--- begin ---
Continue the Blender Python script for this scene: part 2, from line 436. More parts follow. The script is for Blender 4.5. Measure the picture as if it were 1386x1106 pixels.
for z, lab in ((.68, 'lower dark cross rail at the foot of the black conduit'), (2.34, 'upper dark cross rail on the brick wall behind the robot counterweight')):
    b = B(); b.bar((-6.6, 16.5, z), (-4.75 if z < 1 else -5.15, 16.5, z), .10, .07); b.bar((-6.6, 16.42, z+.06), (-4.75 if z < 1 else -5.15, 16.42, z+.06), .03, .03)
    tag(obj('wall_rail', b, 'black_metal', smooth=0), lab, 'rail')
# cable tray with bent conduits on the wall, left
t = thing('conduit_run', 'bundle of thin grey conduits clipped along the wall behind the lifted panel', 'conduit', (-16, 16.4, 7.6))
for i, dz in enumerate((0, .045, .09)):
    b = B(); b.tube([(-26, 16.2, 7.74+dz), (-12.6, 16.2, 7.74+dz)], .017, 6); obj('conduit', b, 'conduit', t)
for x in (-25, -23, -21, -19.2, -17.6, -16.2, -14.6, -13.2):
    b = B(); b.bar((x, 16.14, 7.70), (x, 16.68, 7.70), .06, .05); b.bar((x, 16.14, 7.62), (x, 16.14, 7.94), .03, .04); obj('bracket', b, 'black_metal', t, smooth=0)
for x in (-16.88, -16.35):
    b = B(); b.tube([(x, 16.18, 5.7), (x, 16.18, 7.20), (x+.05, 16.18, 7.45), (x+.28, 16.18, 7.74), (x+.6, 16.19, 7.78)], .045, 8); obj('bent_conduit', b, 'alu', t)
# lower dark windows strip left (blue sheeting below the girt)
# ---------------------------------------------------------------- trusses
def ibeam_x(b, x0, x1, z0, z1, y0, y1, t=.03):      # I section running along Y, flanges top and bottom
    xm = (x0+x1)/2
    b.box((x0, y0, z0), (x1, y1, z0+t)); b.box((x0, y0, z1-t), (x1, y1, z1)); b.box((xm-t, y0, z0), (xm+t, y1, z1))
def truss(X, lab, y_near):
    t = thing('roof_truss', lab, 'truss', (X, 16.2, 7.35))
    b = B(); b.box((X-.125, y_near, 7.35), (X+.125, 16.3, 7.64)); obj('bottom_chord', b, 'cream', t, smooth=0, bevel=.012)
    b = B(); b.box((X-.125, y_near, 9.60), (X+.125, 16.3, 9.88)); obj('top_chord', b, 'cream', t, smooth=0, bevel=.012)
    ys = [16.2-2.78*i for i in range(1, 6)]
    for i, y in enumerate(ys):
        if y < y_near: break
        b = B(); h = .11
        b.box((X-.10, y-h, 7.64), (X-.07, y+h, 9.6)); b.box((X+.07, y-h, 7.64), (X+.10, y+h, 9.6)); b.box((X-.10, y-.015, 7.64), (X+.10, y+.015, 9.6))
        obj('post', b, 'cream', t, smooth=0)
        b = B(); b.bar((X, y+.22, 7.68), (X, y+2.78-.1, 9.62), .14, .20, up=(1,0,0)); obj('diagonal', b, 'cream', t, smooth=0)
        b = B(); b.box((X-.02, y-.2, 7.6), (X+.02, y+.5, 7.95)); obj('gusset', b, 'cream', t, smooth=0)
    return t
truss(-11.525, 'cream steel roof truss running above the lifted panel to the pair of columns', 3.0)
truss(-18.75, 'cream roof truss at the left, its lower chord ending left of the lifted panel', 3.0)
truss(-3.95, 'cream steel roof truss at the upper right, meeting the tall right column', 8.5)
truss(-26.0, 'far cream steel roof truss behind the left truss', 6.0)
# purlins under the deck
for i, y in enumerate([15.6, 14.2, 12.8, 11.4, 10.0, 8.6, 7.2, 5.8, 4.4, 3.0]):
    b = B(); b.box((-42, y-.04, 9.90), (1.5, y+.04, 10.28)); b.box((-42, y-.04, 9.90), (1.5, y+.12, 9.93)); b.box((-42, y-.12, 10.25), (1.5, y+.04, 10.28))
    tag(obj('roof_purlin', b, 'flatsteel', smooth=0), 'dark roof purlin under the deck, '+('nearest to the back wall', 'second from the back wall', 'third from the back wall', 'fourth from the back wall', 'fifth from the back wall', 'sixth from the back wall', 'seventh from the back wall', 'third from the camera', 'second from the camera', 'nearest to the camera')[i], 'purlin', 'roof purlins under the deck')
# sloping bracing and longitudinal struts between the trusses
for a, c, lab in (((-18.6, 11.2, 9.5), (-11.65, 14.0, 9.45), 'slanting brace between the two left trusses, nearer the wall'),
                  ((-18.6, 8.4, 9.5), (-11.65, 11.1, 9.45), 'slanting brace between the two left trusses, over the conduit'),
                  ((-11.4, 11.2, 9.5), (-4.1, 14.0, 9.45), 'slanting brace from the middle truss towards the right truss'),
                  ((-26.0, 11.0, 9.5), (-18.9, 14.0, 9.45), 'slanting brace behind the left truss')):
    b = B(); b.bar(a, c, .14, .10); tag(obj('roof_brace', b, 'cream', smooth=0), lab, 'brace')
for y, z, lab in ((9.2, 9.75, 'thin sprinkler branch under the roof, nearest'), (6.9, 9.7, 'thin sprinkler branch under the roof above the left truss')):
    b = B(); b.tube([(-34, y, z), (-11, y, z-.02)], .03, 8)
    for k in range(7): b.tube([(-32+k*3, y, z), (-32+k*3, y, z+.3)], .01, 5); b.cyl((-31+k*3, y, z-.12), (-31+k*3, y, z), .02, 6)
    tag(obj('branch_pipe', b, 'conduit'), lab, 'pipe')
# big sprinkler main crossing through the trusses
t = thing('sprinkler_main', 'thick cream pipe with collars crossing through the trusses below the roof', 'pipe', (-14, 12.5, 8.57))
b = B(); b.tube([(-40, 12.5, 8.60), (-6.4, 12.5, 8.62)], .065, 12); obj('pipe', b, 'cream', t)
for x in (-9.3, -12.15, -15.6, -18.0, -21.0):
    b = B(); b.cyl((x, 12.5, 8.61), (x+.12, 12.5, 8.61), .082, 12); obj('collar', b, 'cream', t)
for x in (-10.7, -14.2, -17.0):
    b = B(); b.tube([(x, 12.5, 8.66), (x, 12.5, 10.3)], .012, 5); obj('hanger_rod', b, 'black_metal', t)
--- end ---
--- begin ---
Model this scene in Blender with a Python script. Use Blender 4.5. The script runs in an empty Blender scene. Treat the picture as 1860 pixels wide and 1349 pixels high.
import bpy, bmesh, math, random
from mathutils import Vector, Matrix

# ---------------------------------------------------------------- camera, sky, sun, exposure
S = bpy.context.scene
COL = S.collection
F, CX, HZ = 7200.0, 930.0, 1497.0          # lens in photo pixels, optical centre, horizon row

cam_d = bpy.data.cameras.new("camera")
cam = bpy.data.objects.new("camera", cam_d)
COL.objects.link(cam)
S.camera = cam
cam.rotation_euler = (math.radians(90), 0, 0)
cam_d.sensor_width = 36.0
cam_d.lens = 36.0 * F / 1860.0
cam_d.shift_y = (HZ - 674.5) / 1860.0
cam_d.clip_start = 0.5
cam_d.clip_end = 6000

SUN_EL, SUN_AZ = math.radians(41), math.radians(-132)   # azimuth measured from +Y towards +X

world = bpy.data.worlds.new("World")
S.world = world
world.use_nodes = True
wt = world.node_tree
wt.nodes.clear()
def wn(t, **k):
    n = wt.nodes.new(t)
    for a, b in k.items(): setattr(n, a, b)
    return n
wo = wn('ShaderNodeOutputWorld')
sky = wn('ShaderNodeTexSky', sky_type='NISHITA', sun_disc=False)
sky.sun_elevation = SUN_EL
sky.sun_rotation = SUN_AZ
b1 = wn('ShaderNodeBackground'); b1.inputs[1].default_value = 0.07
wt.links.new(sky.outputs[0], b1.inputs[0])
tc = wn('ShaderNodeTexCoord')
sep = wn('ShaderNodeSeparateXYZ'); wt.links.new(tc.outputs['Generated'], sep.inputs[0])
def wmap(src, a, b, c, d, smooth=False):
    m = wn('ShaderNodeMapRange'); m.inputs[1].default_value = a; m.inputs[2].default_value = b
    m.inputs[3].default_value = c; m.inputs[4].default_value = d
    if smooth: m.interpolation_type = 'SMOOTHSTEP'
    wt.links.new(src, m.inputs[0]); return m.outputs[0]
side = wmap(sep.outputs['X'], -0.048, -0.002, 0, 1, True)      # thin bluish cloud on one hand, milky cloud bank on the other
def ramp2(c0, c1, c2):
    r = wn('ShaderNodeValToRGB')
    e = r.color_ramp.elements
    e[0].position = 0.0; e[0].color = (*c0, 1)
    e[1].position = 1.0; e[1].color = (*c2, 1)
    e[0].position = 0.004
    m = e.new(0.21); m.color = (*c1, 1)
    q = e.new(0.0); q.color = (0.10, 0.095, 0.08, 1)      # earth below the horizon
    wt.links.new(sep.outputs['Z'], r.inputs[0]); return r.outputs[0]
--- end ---
What is required: Transcribe nothing but the lines from the line with "Model this scene" through the line with "SUN_EL, SUN_AZ = math.radians(41), math.radians(-132)", reproducing each exactly.

Answer to this problem:
Model this scene in Blender with a Python script. Use Blender 4.5. The script runs in an empty Blender scene. Treat the picture as 1860 pixels wide and 1349 pixels high.
import bpy, bmesh, math, random
from mathutils import Vector, Matrix

# ---------------------------------------------------------------- camera, sky, sun, exposure
S = bpy.context.scene
COL = S.collection
F, CX, HZ = 7200.0, 930.0, 1497.0          # lens in photo pixels, optical centre, horizon row

cam_d = bpy.data.cameras.new("camera")
cam = bpy.data.objects.new("camera", cam_d)
COL.objects.link(cam)
S.camera = cam
cam.rotation_euler = (math.radians(90), 0, 0)
cam_d.sensor_width = 36.0
cam_d.lens = 36.0 * F / 1860.0
cam_d.shift_y = (HZ - 674.5) / 1860.0
cam_d.clip_start = 0.5
cam_d.clip_end = 6000

SUN_EL, SUN_AZ = math.radians(41), math.radians(-132)   # azimuth measured from +Y towards +X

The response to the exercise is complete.